The provisions, therefore, can be basis for finding a factual anchor for liquidated damages. The liable party may nevertheless present better evidence to establish a more accurate basis for awarding damages. In this case, the respondent failed to do so.

Respondent’s intimation that with the rescission of a contract necessarily and inexorably follows the obliteration of liability for what the same contracts stipulates as liquidated damages is entirely misplaced.

A contract of sale, such as that entered into by petitioner and respondent, entails reciprocal obligations. 

As explained in Spouses Velarde v. CA

“[i]n a contract of sale, the seller obligates itself to transfer the ownership of and deliver a determinate thing, and the buyer to pay therefor a price certain in money or its equivalent.”

Rescission on account of breach of reciprocal obligations is provided for in Article 1191 of the Civil Code:

Article 1191. The power to rescind obligations is implied in reciprocal ones, in case one of the obligors should not comply with what is incumbent upon him.

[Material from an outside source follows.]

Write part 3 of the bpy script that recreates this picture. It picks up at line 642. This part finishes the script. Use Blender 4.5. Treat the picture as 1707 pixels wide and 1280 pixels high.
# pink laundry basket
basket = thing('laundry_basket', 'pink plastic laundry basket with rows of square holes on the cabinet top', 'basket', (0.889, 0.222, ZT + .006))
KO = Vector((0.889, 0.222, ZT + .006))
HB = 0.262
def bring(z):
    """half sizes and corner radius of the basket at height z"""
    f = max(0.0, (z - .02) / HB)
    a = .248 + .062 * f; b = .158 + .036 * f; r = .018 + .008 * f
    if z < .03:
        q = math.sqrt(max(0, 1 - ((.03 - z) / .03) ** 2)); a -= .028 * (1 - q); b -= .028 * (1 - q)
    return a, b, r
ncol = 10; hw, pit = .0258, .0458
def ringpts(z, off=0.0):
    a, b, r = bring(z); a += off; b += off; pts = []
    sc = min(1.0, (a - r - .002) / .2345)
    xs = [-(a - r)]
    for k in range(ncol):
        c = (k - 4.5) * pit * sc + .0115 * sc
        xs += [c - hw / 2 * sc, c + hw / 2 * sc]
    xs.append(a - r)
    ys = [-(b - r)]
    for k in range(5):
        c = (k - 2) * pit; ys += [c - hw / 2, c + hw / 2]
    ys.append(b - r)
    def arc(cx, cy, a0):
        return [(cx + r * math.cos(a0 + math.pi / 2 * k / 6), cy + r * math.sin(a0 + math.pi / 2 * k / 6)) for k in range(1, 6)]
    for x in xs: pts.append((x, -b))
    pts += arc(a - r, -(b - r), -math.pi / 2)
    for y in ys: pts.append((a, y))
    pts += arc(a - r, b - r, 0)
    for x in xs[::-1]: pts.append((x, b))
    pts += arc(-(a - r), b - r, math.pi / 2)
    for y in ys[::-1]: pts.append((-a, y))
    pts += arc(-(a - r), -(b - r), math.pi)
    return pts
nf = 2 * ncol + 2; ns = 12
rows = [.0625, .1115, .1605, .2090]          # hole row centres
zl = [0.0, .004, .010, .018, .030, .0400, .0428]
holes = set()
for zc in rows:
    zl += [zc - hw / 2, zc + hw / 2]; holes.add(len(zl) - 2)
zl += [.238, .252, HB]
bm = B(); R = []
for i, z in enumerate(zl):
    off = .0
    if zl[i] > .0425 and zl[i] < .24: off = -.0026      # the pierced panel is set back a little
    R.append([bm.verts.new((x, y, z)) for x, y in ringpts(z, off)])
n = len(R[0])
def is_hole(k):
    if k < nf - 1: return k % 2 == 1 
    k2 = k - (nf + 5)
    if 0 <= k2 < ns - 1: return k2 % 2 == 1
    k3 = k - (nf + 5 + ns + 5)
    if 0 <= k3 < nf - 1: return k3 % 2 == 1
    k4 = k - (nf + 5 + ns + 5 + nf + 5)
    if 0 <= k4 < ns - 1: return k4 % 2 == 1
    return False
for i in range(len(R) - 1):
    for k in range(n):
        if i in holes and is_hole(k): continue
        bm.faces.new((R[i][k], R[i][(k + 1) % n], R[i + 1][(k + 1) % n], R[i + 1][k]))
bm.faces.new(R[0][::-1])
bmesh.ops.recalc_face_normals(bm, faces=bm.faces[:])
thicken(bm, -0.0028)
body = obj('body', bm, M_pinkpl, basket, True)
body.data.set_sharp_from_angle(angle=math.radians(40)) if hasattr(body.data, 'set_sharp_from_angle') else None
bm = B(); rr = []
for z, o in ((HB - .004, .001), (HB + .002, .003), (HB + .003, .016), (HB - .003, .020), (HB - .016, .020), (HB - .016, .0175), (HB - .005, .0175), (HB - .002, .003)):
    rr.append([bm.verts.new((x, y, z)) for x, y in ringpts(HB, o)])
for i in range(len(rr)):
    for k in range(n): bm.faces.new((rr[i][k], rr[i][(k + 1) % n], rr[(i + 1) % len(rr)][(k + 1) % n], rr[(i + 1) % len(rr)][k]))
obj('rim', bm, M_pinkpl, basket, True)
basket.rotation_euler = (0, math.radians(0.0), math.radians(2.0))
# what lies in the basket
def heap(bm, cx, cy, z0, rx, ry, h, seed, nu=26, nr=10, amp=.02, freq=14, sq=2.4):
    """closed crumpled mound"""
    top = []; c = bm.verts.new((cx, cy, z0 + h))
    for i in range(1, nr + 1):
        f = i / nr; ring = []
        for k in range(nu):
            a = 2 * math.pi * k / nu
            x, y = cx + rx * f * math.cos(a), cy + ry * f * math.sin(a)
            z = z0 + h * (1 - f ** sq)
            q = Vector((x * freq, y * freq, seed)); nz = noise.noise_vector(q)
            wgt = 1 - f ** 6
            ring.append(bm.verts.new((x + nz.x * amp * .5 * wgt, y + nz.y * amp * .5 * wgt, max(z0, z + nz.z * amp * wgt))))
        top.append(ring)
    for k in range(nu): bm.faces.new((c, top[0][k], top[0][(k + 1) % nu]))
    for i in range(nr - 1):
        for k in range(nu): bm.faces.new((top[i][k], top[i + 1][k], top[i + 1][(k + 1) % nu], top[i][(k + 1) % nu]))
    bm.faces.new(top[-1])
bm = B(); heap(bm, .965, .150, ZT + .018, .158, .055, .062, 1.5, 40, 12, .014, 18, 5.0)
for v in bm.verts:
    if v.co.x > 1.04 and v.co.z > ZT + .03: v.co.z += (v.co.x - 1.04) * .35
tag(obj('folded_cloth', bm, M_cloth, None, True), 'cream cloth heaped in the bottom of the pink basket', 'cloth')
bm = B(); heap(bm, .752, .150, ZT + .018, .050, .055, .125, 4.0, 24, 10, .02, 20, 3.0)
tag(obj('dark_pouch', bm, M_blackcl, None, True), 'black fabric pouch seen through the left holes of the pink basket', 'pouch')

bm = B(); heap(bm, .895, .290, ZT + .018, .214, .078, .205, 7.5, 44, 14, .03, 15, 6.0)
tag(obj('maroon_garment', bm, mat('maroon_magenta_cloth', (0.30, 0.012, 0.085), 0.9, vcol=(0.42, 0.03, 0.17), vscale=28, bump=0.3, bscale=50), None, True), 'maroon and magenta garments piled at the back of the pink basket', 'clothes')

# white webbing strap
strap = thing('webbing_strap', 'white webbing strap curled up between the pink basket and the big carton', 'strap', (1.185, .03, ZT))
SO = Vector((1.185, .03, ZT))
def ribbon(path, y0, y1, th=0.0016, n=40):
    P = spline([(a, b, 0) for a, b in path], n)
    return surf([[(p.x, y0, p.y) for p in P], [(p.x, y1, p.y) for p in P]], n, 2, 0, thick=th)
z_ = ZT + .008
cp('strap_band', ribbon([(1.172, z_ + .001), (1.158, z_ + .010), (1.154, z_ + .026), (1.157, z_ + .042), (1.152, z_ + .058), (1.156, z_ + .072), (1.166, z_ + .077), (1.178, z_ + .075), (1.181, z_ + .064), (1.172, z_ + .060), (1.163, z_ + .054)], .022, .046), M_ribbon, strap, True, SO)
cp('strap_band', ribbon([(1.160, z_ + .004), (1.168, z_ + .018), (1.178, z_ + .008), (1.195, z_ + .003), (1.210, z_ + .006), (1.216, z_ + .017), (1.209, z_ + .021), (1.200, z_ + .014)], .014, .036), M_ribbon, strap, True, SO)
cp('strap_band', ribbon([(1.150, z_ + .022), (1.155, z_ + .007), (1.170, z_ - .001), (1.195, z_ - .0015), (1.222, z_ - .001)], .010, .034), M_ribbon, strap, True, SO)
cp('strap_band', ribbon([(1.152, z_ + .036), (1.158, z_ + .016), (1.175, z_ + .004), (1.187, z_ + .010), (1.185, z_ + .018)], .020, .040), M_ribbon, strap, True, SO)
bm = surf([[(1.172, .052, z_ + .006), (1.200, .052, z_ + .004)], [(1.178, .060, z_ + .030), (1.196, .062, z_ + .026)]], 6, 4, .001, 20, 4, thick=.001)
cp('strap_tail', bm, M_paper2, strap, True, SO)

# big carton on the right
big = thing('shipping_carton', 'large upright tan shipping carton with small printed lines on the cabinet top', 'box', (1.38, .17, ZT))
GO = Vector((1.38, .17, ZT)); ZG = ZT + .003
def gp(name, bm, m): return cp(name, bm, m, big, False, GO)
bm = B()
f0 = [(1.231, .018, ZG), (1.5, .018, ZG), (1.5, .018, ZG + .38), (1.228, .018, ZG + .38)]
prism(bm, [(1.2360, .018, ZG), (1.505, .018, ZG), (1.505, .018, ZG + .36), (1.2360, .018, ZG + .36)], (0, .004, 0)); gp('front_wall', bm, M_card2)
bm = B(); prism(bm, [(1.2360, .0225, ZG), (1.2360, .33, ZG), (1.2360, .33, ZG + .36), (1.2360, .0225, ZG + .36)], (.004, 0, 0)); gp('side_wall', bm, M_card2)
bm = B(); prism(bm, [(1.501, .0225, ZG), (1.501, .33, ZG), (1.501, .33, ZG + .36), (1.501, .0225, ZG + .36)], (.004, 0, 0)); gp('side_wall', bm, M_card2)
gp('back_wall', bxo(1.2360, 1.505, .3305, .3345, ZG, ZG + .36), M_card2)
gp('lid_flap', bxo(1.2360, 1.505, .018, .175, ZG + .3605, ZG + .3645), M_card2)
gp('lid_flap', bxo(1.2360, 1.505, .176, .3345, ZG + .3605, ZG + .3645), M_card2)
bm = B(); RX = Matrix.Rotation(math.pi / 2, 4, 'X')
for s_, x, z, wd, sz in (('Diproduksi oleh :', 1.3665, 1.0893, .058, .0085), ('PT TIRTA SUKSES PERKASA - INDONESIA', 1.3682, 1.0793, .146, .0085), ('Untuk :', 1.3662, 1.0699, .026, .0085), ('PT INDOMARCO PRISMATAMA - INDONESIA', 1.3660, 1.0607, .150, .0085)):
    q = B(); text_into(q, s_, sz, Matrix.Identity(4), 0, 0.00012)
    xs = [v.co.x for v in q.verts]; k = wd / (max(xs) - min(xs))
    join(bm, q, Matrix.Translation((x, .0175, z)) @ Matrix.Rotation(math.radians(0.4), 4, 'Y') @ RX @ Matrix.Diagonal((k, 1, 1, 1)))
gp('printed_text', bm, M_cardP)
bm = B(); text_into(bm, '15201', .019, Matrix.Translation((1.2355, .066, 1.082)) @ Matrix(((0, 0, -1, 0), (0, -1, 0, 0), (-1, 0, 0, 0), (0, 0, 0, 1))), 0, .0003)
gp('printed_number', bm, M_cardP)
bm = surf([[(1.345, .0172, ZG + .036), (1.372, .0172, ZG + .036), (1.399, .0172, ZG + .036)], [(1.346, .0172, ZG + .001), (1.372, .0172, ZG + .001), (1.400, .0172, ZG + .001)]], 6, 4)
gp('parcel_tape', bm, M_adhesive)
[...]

The injured party may choose between the fulfillment and the rescission of the obligation, with the payment of damages in either case

He may also seek rescission, even after he has chosen fulfillment, if the latter should become impossible.

The court shall decree the rescission claimed, unless there be just cause authorizing the fixing of a period.

This is understood to be without prejudice to the rights of third persons who have acquired the thing, in accordance with articles 1385 and 1388 and the Mortgage Law.

Jurisprudence has long settled that the restoration of the contracting parties to their original state is the very essence of rescission. 

In Spouses Velarde:

Considering that the rescission of the contract is based on Article 1191 of the Civil Code, mutual restitution is required to bring back the parties to their original situation prior to the inception of the contract. 

Accordingly, the initial payment of P800,000 and the corresponding mortgage payments . . . should be returned by private respondents, lest the latter unjustly enrich themselves at the expense of the former.

Rescission creates the obligation to return the object of the contract. It can be carried out only when the one who demands rescission can return whatever he may be obliged to restore. 

To rescind is to declare a contract void at its inception and to put an end to it as though it never was. It is not merely to terminate it and release the parties from further obligations to each other, but to abrogate it from the beginning and restore the parties to their relative positions as if no contract has been made.

Contrary to respondent’s assertion, mutual restitution under Article 1191 is, however, no license for the negation of contractually stipulated liquidated damages.

Article 1191 itself clearly states that the options of rescission and specific performance come with “with the payment of damages in either case.” The very same breach or delay in performance that triggers rescission is what makes damages due.

When the contracting parties, by their own free acts of will, agreed on what these damages ought to be, they established the law between themselves. Their contemplation of the consequences proper in the event of a breach has been articulated. When courts are, thereafter, confronted with the need to award damages in tandem with rescission, courts must not lose sight of how the parties have explicitly stated, in their own language, these consequences. To uphold both Article 1191 of the Civil Code and the parties’ will, contractually stipulated liquidated damages must, as a rule, be maintained.

To sustain respondent’s claim would be to sustain an absurdity and an injustice. Respondent’s position suggests that with rescission must necessarily come the obliteration of the punitive consequence which, to begin with, was the product of its own (along with the other contracting party’s) volition. Its position turns delinquency into a profitable enterprise, enabling contractual breach to itself be the means for evading its own fallout. It is a position we cannot tolerate.